** The request **
Repeat all of the data precisely.

** Dataset content **

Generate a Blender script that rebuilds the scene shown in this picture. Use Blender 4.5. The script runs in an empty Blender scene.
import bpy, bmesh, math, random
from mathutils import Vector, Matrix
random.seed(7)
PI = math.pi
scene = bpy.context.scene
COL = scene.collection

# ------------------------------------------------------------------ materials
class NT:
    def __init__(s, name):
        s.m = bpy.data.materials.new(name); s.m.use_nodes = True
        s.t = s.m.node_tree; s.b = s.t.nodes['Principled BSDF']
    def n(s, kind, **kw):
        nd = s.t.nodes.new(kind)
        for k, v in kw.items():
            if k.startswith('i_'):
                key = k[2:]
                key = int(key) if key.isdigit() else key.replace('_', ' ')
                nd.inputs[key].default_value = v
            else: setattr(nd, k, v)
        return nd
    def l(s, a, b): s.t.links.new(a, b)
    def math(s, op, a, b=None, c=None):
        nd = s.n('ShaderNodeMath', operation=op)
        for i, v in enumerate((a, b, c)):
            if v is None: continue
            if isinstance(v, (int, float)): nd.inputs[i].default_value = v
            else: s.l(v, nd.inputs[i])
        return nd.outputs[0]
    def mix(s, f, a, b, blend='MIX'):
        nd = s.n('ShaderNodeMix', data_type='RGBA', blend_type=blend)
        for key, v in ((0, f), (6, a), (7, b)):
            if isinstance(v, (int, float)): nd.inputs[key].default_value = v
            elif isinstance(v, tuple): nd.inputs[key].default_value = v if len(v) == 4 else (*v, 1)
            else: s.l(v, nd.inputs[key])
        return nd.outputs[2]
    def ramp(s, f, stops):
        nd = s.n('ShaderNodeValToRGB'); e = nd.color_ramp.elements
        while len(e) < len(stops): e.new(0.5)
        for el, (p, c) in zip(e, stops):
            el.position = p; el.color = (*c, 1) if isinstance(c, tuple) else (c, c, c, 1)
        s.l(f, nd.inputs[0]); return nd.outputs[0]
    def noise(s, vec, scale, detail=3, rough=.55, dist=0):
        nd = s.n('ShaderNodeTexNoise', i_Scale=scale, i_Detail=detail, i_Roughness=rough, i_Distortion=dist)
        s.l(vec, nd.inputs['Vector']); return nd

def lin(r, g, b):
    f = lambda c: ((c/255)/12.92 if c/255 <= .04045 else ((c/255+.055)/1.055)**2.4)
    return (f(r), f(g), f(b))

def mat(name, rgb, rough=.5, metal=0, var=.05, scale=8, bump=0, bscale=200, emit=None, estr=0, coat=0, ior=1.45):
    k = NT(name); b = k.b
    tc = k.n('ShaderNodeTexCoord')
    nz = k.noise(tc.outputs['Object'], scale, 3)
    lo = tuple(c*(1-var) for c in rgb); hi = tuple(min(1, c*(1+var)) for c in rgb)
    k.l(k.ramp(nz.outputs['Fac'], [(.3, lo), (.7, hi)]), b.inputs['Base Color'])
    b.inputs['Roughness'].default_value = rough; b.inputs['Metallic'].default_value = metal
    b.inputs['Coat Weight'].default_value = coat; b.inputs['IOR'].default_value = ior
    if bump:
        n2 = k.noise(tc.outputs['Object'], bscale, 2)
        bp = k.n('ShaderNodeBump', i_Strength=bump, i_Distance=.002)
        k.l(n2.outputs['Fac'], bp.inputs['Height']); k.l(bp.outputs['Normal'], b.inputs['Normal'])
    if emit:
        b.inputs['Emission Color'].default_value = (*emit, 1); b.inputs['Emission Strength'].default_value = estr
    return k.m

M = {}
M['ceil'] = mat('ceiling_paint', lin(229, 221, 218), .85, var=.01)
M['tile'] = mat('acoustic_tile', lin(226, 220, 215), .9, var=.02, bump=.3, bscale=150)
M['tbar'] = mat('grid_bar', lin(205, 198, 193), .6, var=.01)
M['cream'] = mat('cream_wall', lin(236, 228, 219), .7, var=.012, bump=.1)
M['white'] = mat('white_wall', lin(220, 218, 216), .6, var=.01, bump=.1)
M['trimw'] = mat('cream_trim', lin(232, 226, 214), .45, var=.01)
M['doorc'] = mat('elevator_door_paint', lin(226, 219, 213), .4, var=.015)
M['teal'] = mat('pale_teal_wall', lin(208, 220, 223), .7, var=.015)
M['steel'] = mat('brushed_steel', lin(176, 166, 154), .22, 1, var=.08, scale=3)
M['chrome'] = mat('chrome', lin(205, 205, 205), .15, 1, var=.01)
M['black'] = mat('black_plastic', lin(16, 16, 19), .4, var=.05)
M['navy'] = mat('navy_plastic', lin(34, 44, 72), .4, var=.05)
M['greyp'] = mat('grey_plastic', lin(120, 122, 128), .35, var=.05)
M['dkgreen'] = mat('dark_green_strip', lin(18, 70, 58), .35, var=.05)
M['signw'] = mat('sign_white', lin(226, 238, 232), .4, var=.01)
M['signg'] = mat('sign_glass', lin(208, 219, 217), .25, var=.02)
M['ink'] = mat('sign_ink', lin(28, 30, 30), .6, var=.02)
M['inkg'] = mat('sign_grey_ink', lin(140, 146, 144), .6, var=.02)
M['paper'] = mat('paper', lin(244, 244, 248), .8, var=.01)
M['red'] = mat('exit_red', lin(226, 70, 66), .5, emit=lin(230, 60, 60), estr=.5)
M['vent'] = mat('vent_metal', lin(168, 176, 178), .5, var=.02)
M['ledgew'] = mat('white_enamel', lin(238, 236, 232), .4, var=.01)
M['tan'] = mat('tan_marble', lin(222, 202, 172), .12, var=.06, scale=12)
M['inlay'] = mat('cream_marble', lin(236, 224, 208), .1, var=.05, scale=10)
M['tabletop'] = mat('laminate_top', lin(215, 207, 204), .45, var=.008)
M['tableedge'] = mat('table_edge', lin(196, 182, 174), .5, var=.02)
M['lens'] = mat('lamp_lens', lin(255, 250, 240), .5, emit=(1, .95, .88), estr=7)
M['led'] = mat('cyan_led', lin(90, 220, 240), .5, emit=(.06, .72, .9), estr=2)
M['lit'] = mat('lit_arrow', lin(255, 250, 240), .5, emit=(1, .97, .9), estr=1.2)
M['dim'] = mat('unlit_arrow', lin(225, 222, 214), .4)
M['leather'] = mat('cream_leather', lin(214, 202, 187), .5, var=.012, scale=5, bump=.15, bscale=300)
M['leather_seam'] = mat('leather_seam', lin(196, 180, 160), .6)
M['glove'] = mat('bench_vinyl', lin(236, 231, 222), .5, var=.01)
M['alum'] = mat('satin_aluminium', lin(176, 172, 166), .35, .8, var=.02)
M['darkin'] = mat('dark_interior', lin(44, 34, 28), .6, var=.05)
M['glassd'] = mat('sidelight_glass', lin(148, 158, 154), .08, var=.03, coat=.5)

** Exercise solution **
Generate a Blender script that rebuilds the scene shown in this picture. Use Blender 4.5. The script runs in an empty Blender scene.
import bpy, bmesh, math, random
from mathutils import Vector, Matrix
random.seed(7)
PI = math.pi
scene = bpy.context.scene
COL = scene.collection

# ------------------------------------------------------------------ materials
class NT:
    def __init__(s, name):
        s.m = bpy.data.materials.new(name); s.m.use_nodes = True
        s.t = s.m.node_tree; s.b = s.t.nodes['Principled BSDF']
    def n(s, kind, **kw):
        nd = s.t.nodes.new(kind)
        for k, v in kw.items():
            if k.startswith('i_'):
                key = k[2:]
                key = int(key) if key.isdigit() else key.replace('_', ' ')
                nd.inputs[key].default_value = v
            else: setattr(nd, k, v)
        return nd
    def l(s, a, b): s.t.links.new(a, b)
    def math(s, op, a, b=None, c=None):
        nd = s.n('ShaderNodeMath', operation=op)
        for i, v in enumerate((a, b, c)):
            if v is None: continue
            if isinstance(v, (int, float)): nd.inputs[i].default_value = v
            else: s.l(v, nd.inputs[i])
        return nd.outputs[0]
    def mix(s, f, a, b, blend='MIX'):
        nd = s.n('ShaderNodeMix', data_type='RGBA', blend_type=blend)
        for key, v in ((0, f), (6, a), (7, b)):
            if isinstance(v, (int, float)): nd.inputs[key].default_value = v
            elif isinstance(v, tuple): nd.inputs[key].default_value = v if len(v) == 4 else (*v, 1)
            else: s.l(v, nd.inputs[key])
        return nd.outputs[2]
    def ramp(s, f, stops):
        nd = s.n('ShaderNodeValToRGB'); e = nd.color_ramp.elements
        while len(e) < len(stops): e.new(0.5)
        for el, (p, c) in zip(e, stops):
            el.position = p; el.color = (*c, 1) if isinstance(c, tuple) else (c, c, c, 1)
        s.l(f, nd.inputs[0]); return nd.outputs[0]
    def noise(s, vec, scale, detail=3, rough=.55, dist=0):
        nd = s.n('ShaderNodeTexNoise', i_Scale=scale, i_Detail=detail, i_Roughness=rough, i_Distortion=dist)
        s.l(vec, nd.inputs['Vector']); return nd

def lin(r, g, b):
    f = lambda c: ((c/255)/12.92 if c/255 <= .04045 else ((c/255+.055)/1.055)**2.4)
    return (f(r), f(g), f(b))

def mat(name, rgb, rough=.5, metal=0, var=.05, scale=8, bump=0, bscale=200, emit=None, estr=0, coat=0, ior=1.45):
    k = NT(name); b = k.b
    tc = k.n('ShaderNodeTexCoord')
    nz = k.noise(tc.outputs['Object'], scale, 3)
    lo = tuple(c*(1-var) for c in rgb); hi = tuple(min(1, c*(1+var)) for c in rgb)
    k.l(k.ramp(nz.outputs['Fac'], [(.3, lo), (.7, hi)]), b.inputs['Base Color'])
    b.inputs['Roughness'].default_value = rough; b.inputs['Metallic'].default_value = metal
    b.inputs['Coat Weight'].default_value = coat; b.inputs['IOR'].default_value = ior
    if bump:
        n2 = k.noise(tc.outputs['Object'], bscale, 2)
        bp = k.n('ShaderNodeBump', i_Strength=bump, i_Distance=.002)
        k.l(n2.outputs['Fac'], bp.inputs['Height']); k.l(bp.outputs['Normal'], b.inputs['Normal'])
    if emit:
        b.inputs['Emission Color'].default_value = (*emit, 1); b.inputs['Emission Strength'].default_value = estr
    return k.m

M = {}
M['ceil'] = mat('ceiling_paint', lin(229, 221, 218), .85, var=.01)
M['tile'] = mat('acoustic_tile', lin(226, 220, 215), .9, var=.02, bump=.3, bscale=150)
M['tbar'] = mat('grid_bar', lin(205, 198, 193), .6, var=.01)
M['cream'] = mat('cream_wall', lin(236, 228, 219), .7, var=.012, bump=.1)
M['white'] = mat('white_wall', lin(220, 218, 216), .6, var=.01, bump=.1)
M['trimw'] = mat('cream_trim', lin(232, 226, 214), .45, var=.01)
M['doorc'] = mat('elevator_door_paint', lin(226, 219, 213), .4, var=.015)
M['teal'] = mat('pale_teal_wall', lin(208, 220, 223), .7, var=.015)
M['steel'] = mat('brushed_steel', lin(176, 166, 154), .22, 1, var=.08, scale=3)
M['chrome'] = mat('chrome', lin(205, 205, 205), .15, 1, var=.01)
M['black'] = mat('black_plastic', lin(16, 16, 19), .4, var=.05)
M['navy'] = mat('navy_plastic', lin(34, 44, 72), .4, var=.05)
M['greyp'] = mat('grey_plastic', lin(120, 122, 128), .35, var=.05)
M['dkgreen'] = mat('dark_green_strip', lin(18, 70, 58), .35, var=.05)
M['signw'] = mat('sign_white', lin(226, 238, 232), .4, var=.01)
M['signg'] = mat('sign_glass', lin(208, 219, 217), .25, var=.02)
M['ink'] = mat('sign_ink', lin(28, 30, 30), .6, var=.02)
M['inkg'] = mat('sign_grey_ink', lin(140, 146, 144), .6, var=.02)
M['paper'] = mat('paper', lin(244, 244, 248), .8, var=.01)
M['red'] = mat('exit_red', lin(226, 70, 66), .5, emit=lin(230, 60, 60), estr=.5)
M['vent'] = mat('vent_metal', lin(168, 176, 178), .5, var=.02)
M['ledgew'] = mat('white_enamel', lin(238, 236, 232), .4, var=.01)
M['tan'] = mat('tan_marble', lin(222, 202, 172), .12, var=.06, scale=12)
M['inlay'] = mat('cream_marble', lin(236, 224, 208), .1, var=.05, scale=10)
M['tabletop'] = mat('laminate_top', lin(215, 207, 204), .45, var=.008)
M['tableedge'] = mat('table_edge', lin(196, 182, 174), .5, var=.02)
M['lens'] = mat('lamp_lens', lin(255, 250, 240), .5, emit=(1, .95, .88), estr=7)
M['led'] = mat('cyan_led', lin(90, 220, 240), .5, emit=(.06, .72, .9), estr=2)
M['lit'] = mat('lit_arrow', lin(255, 250, 240), .5, emit=(1, .97, .9), estr=1.2)
M['dim'] = mat('unlit_arrow', lin(225, 222, 214), .4)
M['leather'] = mat('cream_leather', lin(214, 202, 187), .5, var=.012, scale=5, bump=.15, bscale=300)
M['leather_seam'] = mat('leather_seam', lin(196, 180, 160), .6)
M['glove'] = mat('bench_vinyl', lin(236, 231, 222), .5, var=.01)
M['alum'] = mat('satin_aluminium', lin(176, 172, 166), .35, .8, var=.02)
M['darkin'] = mat('dark_interior', lin(44, 34, 28), .6, var=.05)
M['glassd'] = mat('sidelight_glass', lin(148, 158, 154), .08, var=.03, coat=.5)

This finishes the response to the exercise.